# START OF SUPPLIED MATERIAL

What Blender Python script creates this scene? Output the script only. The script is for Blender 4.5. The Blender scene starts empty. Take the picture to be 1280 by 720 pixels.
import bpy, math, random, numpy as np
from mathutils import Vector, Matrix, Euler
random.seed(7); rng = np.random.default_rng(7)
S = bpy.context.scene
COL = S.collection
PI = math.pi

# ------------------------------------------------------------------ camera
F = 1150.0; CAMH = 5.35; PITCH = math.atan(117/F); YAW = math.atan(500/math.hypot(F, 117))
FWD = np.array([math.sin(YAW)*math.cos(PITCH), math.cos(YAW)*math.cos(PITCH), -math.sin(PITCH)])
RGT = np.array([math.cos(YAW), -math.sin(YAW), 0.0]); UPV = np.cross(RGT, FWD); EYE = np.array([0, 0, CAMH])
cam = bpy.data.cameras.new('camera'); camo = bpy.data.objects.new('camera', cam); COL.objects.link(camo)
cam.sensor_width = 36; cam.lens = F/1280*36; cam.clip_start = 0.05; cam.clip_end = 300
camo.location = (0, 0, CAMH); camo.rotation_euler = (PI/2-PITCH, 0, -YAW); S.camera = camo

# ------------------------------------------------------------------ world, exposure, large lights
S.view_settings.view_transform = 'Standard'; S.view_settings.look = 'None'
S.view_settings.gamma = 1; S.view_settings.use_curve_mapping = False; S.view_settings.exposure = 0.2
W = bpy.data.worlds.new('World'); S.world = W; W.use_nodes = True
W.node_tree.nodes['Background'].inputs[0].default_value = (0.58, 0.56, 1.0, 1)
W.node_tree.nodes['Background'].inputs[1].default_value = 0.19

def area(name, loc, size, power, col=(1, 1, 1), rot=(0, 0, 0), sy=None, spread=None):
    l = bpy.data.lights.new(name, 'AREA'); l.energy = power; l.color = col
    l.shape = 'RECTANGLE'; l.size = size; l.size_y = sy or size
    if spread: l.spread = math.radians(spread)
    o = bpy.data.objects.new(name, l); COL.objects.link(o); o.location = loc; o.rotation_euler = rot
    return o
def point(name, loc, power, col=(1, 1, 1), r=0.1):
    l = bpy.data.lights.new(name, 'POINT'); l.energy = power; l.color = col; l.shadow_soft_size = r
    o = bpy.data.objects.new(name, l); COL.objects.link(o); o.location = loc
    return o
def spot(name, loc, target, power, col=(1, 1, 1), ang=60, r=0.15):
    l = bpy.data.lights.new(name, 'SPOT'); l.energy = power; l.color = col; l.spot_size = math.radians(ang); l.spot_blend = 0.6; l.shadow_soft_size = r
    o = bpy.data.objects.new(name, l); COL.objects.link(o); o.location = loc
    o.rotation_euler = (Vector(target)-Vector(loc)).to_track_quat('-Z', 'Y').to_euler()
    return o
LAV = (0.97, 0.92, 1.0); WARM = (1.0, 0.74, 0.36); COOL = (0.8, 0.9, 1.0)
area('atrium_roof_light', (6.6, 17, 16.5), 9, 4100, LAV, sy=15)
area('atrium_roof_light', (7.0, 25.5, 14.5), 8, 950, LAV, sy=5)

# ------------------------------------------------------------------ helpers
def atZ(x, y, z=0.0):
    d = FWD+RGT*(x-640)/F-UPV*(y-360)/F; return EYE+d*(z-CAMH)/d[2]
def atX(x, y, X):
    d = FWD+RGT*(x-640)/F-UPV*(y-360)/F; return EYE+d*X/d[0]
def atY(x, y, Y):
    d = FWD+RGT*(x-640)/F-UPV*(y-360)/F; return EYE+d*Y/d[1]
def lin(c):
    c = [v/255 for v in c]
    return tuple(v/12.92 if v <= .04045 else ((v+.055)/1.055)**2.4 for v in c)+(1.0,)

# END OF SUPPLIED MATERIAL

▸ **PROBLEM DESCRIPTION**: Look through the material above. Copy each line where the word "scene" appears.

▸ **TASK OUTPUT**:
What Blender Python script creates this scene? Output the script only. The script is for Blender 4.5. The Blender scene starts empty. Take the picture to be 1280 by 720 pixels.
S = bpy.context.scene